Featured New Release of the Week: Dovetail by Karen McQuestion

This week we’re looking at a tale with a very interesting spin on the classic dual timeline story. This week we’re looking at Dovetail by Karen McQuestion.

Growing up, my dad watched a lot of This Old House with Steve Thomas and Norm Abrams, as well as Abrams’ other show The New Yankee Workshop. Abrams in particular was an old school wood worker, and This Old House routinely featured shows that were even then 80 years old (over a century old today). So from a wood working side… I saw a lot of dovetails on TV as a child of the 80s and 90s. In this tale, McQuestion even describes them perfectly as she is describing an early 20th century man’s own wood working: a particular join of wood that makes the wood near inseparable even without any kind of glue or other fastener. And it truly is a thing of beauty when done properly, a join that actually adds to the overall beauty of the piece it is a part of.

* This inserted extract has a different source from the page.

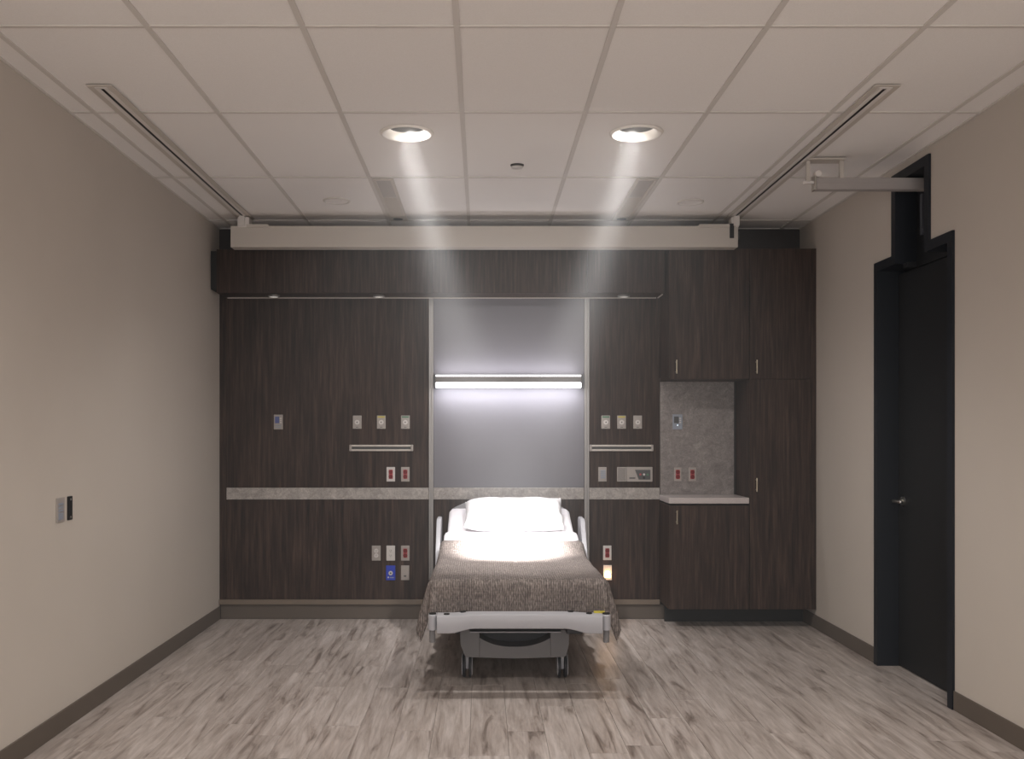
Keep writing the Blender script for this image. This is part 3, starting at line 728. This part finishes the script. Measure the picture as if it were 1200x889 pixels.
# castors
def caster(x, y, label=None):
    R = .068
    bm = bmesh.new()
    for s in (-1, 1):
        xa_, xb_ = x+s*.010, x+s*.026
        for (p, q, r1, r2) in ((xa_, xa_+s*.004, R-.006, R), (xa_+s*.004, xb_-s*.004, R, R), (xb_-s*.004, xb_, R, R-.006)):
            cyl(bm, (p, y, R), (q, y, R), r1, 32, r2)
    w1 = fin('caster_wheel', bm, mTyre, bed, smooth=True)
    bm = bmesh.new()
    for s in (-1, 1):   # outer guards
        pts = [(y+.074*math.cos(a_), R+.074*math.sin(a_)) for a_ in [math.pi*i/14-.45 for i in range(0, 19)]]
        prism(bm, pts+[(y-.05, R-.045), (y+.02, R-.045)], 'x', x+s*.0272, x+s*.0315)
    box(bm, x-.0085, x+.0085, y-.04, y+.04, R-.01, R+.072); cyl(bm, (x, y, R+.05), (x, y, .20), .018, 16)
    fin('caster_guard', bm, mBed, w1)
for x_ in (U(547.5, 5.75), U(658.5, 5.75)):
    for y_ in (5.75, 7.02): caster(x_, y_)
# headboard
bm = bmesh.new(); n = 28
top = []
for i in range(n+1):
    xr = -.44+.88*i/n; top.append((BXC+xr, .865+.085*(1-abs(xr/.44)**3.2)))
inner = [(BXC+(x_-BXC)*.90, z_-.030-.01*0) for x_, z_ in top]
A = [bm.verts.new((p[0], 7.43, p[1])) for p in top]; A2 = [bm.verts.new((p[0], 7.47, p[1])) for p in top]
B = [bm.verts.new((p[0], 7.43, p[1])) for p in inner]; B2 = [bm.verts.new((p[0], 7.47, p[1])) for p in inner]
for i in range(n):
    bm.faces.new((A[i], A[i+1], B[i+1], B[i])); bm.faces.new((A2[i], B2[i], B2[i+1], A2[i+1]))
    bm.faces.new((A[i], A2[i], A2[i+1], A[i+1])); bm.faces.new((B[i], B[i+1], B2[i+1], B2[i]))
for k in (0, n): bm.faces.new((A[k], B[k], B2[k], A2[k]))
for s in (-1, 1): box(bm, BXC+s*.44-(.045 if s > 0 else 0), BXC+s*.44+(.045 if s < 0 else 0), 7.43, 7.47, .40, .862, bev=.005)
hb = fin('headboard', bm, mBed, bed, smooth=True)
fin('headboard_panel', BX(BXC-.40, BXC+.40, 7.444, 7.458, .42, .86, bev=.004), mBed2, bed)
fin('head_crossbar', BX(BXC-.43, BXC+.43, 7.36, 7.43, .36, .43, bev=.006), mBed2, bed)
# side rails
for s in (-1, 1):
    xi = BXC+s*.500
    bm = bmesh.new()
    pts = [(6.70, .50), (6.74, .62), (6.88, .815), (6.92, .838), (7.08, .842), (7.12, .82), (7.12, .50)]
    prism(bm, pts, 'x', xi, xi+s*.030)
    bmesh.ops.bevel(bm, geom=[e_ for e_ in bm.edges if len(e_.link_faces) == 2], offset=.004, segments=2, affect='EDGES')
    fin('side_rail', bm, mBed, bed, smooth=True)
    bm = bmesh.new()
    pts = [(5.62, .42), (5.60, .52), (5.66, .575), (6.20, .585), (6.26, .54), (6.26, .42)]
    prism(bm, pts, 'x', BXC+s*.468, BXC+s*.49)
    fin('side_rail', bm, mBed, bed)
    bm = bmesh.new(); box(bm, BXC+s*.43, BXC+s*.502, 6.70, 6.80, .385, .53, bev=.005); box(bm, BXC+s*.43, BXC+s*.475, 5.88, 5.98, .385, .44, bev=.005); fin('rail_arm', bm, mBed2, bed)

# mattress
def smoothstep(x): x = min(1, max(0, x)); return x*x*(3-2*x)
bm = bmesh.new(); rings = []; hw = .455; th = .145
ys = [5.425+(7.36-5.425)*i/60 for i in range(61)]
for iy, y_ in enumerate(ys):
    e0 = min(1, (iy+.0)/1.5) if iy < 2 else 1; e1 = min(1, (60-iy)/1.5) if iy > 58 else 1
    inset = .02*(1-min(e0, e1)); zt = ztop(y_)-inset*.8; zb_ = ztop(y_)-th+inset*.8
    w_ = hw-inset; r = .03; prof = []
    for (cx_, cz_, a0) in ((w_-r, zt-r, 0), (-(w_-r), zt-r, 90), (-(w_-r), zb_+r, 180), (w_-r, zb_+r, 270)):
        for k in range(5):
            a_ = math.radians(a0+90*k/4); prof.append((cx_+r*math.cos(a_), cz_+r*math.sin(a_)))
    rings.append([bm.verts.new((BXC+p[0], y_, p[1])) for p in prof])
for A, B in zip(rings, rings[1:]):
    for k in range(len(A)): bm.faces.new((A[k], A[(k+1) % len(A)], B[(k+1) % len(A)], B[k]))
bm.faces.new(rings[0][::-1]); bm.faces.new(rings[-1])
tag(fin('mattress', bm, mSheet, smooth=True), 'white sheeted mattress with raised head end on the hospital bed', 'mattress')

def cloth(name, ns, nt, fn, mat, thick=.006):
    bm = bmesh.new(); g_ = [[bm.verts.new(fn(-1+2*i/ns, j/nt)) for i in range(ns+1)] for j in range(nt+1)]
    for j in range(nt):
        for i in range(ns): bm.faces.new((g_[j][i], g_[j][i+1], g_[j+1][i+1], g_[j+1][i]))
    o = fin(name, bm, mat, smooth=False)
    for p in o.data.polygons: p.use_smooth = True
    if thick:
        m_ = o.modifiers.new('thickness', 'SOLIDIFY'); m_.thickness = thick; m_.offset = 1
    return o, g_
# top sheet turned down above the blanket
def sheet(s, t):
    y_ = 6.62+t*.26+.004*math.sin(s*9)*(1-t)
    L = .66; a_ = abs(s)*L; sg = 1 if s >= 0 else -1; W = .462
    z_ = ztop(y_)+.010+.012*math.exp(-((t-.10)/.10)**2)+.003*math.sin(s*11+t*8)
    if a_ <= W-.03: return (BXC+sg*a_, y_, z_)
    b_ = a_-(W-.03); q = min(b_/.047, 1)*math.pi/2
    dx = .03*math.sin(q); dz = .03*(1-math.cos(q)); rest = max(0, b_-.047)
    return (BXC+sg*(W-.03+dx+.010+rest*.05), y_, z_-dz-rest)
o, _ = cloth('top_sheet', 70, 16, sheet, mSheet)
tag(o, 'white top sheet turned down between pillow and grey blanket', 'sheet')
# blanket
rf = random.Random(3)
def blanket(s, t):
    # t: 0 at head edge .. 1 at the bottom of the foot drop; s: across
    Yh, Yf, drop = 6.70, 5.44, .205
    total = (Yh-Yf)+drop; dist = t*total
    if dist <= Yh-Yf: y_ = Yh-dist; e_ = 0
    else: y_ = Yf; e_ = dist-(Yh-Yf)
    frac = (Yh-y_)/(Yh-Yf)
    hang = .21+.07*frac
    W = .478+.012*frac; L = W+hang
    a_ = abs(s)*L; sg = 1 if s >= 0 else -1
    zt = ztop(y_)+.020+.012*math.exp(-((y_-6.66)/.09)**2)
    d_ = max(0, a_-W+.02)
    R = .035
    def roll(l):          # length past the edge -> outward, down
        q = min(l/(R*math.pi/2), 1)*math.pi/2; rest = max(0, l-R*math.pi/2)
        return R*math.sin(q)+rest*.20, R*(1-math.cos(q))+rest*.97
    wig = .0035*math.sin(y_*23+sg)+.003*math.sin(a_*17+y_*6)
    if d_ == 0 and e_ == 0: return (BXC+sg*a_, y_, zt+wig*.6)
    if d_ > 0 and e_ == 0:
        ox, dz = roll(d_)
        fold = .018*math.sin(y_*15+sg*1.3)*min(1, d_/.22)+.010*math.sin(y_*33+sg)*min(1, d_/.22)
        return (BXC+sg*(W-.02+ox+fold*(.6+.4*frac)), y_+.008*math.sin(d_*20), zt-dz+.010*math.sin(y_*9+sg)*min(1, d_/.2))
    if d_ == 0:
        ox, dz = roll(e_)
        ox = min(ox, R+.004)
        return (BXC+sg*a_, y_-ox*.9+.003*math.sin(a_*26), zt-dz+.004*math.sin(s*40)*min(1, e_/.1))
    r_ = math.hypot(d_, e_); an = math.atan2(e_, d_)
    ox, dz = roll(r_)
    fold = .016*math.sin(an*5+.6)*min(1, r_/.2)
    return (BXC+sg*(W-.02+(ox+fold)*math.cos(an)**.8), y_-min((ox+fold), R+.030)*math.sin(an)*.95, zt-dz)
NS, NT = 150, 130
bl, _ = cloth('blanket', NS, NT, blanket, mBlan, .007)
tag(bl, 'grey brown woven blanket draped over the lower bed', 'blanket')
# fringe of loose yarn along the hems
bm = bmesh.new()
def strand(p, d, L):
    p = Vector(p); d = Vector(d).normalized(); q = p+d*L
    cyl(bm, p, q, .0018, 4, .0010)
for k in range(90):
    t_ = .05+.95*k/90
    for s_ in (-1, 1):
        p = blanket(s_, t_); strand(p, (s_*rf.uniform(-.1, .35), rf.uniform(-.3, .3), -1), rf.uniform(.012, .035))
for k in range(120):
    s_ = -.70+1.4*k/120
    p = blanket(s_, 1.0); strand((p[0], p[1]-.004, p[2]+.002), (rf.uniform(-.5, .5), -.15, -1), rf.uniform(.004, .010))
fr = fin('fringe', bm, mBlan, bl); fr['kind'] = 'stuff'

# pillow
bm = bmesh.new(); a_, b_ = .355, .200; nx, ny = 44, 30
tilt = math.radians(22); pc = Vector((.228, 7.055, .790+.070))
def pil(u, v, sd):
    px = a_*u*(1-.025*(1-abs(v))*abs(u)**3); py = b_*v*(1-.03*(1-abs(u)**2)*abs(v)**4)
    h = .078*max(0, (1-abs(u)**5))**.5*max(0, (1-abs(v)**3.4))**.55
    flare = max(0, (u-.72)/.28)
    wr = .003*math.sin(u*7+v*5)+.004*math.sin(v*13-u*6)+flare*.012*math.sin(v*11+u*3)
    z = sd*(h+.004+.02*flare)+wr*(1 if sd > 0 else .4)
    px += flare*.008*math.sin(v*9)
    # sag of the pillow over the mattress
    x, y, z = px, py, z if sd > 0 else max(z, -.05)
    return pc+Vector((x, y*math.cos(tilt)-z*math.sin(tilt), y*math.sin(tilt)+z*math.cos(tilt)))
T = [[bm.verts.new(pil(-1+2*i/nx, -1+2*j/ny, 1)) for i in range(nx+1)] for j in range(ny+1)]
Bt = [[bm.verts.new(pil(-1+2*i/nx, -1+2*j/ny, -1)) for i in range(nx+1)] for j in range(ny+1)]
for j in range(ny):
    for i in range(nx):
        bm.faces.new((T[j][i], T[j][i+1], T[j+1][i+1], T[j+1][i])); bm.faces.new((Bt[j][i], Bt[j+1][i], Bt[j+1][i+1], Bt[j][i+1]))
for i in range(nx): bm.faces.new((T[0][i], Bt[0][i], Bt[0][i+1], T[0][i+1])); bm.faces.new((T[ny][i], T[ny][i+1], Bt[ny][i+1], Bt[ny][i]))
for j in range(ny): bm.faces.new((T[j][0], T[j+1][0], Bt[j+1][0], Bt[j][0])); bm.faces.new((T[j][nx], Bt[j][nx], Bt[j+1][nx], T[j+1][nx]))
tag(fin('pillow', bm, mPil, smooth=True), 'white pillow propped on the raised head of the bed', 'pillow')

# ================================================================ HAZE that shows the lamp beams
hm = bpy.data.materials.new('haze'); hm.use_nodes = True; nt_ = hm.node_tree; nt_.nodes.clear()
ou = nt_.nodes.new('ShaderNodeOutputMaterial'); vs_ = nt_.nodes.new('ShaderNodeVolumeScatter')
vs_.inputs['Density'].default_value = .030; vs_.inputs['Anisotropy'].default_value = 0.0; vs_.inputs['Color'].default_value = (1, 1, 1, 1)
nt_.links.new(vs_.outputs[0], ou.inputs['Volume'])
class HM: m = hm
hz = fin('haze', BX(XL+.03, XR-.03, 4.6, 7.02, .012, ZC-.03), HM)
tag(hz, 'thin haze over the bed that shows the two slanting lamp beams', 'haze'); hz['kind'] = 'stuff'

And let me tell you… this particular story does the woodworking technique justice. McQuestion here does a pretty dramatic departure from her 2019 work Good Man Dalton, which was much lighter and airier. Instead, here we see rural early 20th century mores in full effect, as well as strong themes of jealousy and possession with disastrous results and lifelong regret. But what makes this story truly stand out is exactly how McQuestion executes the dovetail. When you’ve read as many books as I have, you see a lot of dual timeline stories these days. Hell, even the recently ended Arrow tv show famously used dual timelines in its entire run, even long after its initial run of them was over. What you don’t see, what I’ve never seen done before quite like this, is the exact mechanism McQuestion chooses to use to tell that particular story and have it dovetail with what is happening in the more current (though still nearly 40 years prior to the time I write this, and indeed in the year of my birth) story. I don’t want to give it away, even though the description speaks of it, simply because it was so well done and watching it unfold was truly a thing of beauty.

Indeed, in one particular section I was actually expecting one thing to happen – what I would have expected if I was in that situation, with a .308 hunting rifle and scope – and even here, McQuestion chose instead to continue with the dovetail.

Truly a phenomenal work, and very much recommended.

As always, the Goodreads/ Amazon review:

Perfectly Executed. This was an interesting take on the dual timeline approach, where the connection between the two timelines is both standard and… not. Standard in that the older characters in the more current timeline are much younger in the older timeline, not in … exactly how the older timeline is revealed. This is a drastic departure from the feel-good story of McQuestion’s 2019 work Good Man, Dalton, but is perhaps even more interesting because of it. Here we get much darker themes of possession, abuse, and regret, but we also get a seemingly accurate portrayal of life in rural 1916 and 1983 and the hope that could exist in both eras. Truly excellent work, and solid evidence of McQuestion’s adaptability as a storyteller. Very much recommended.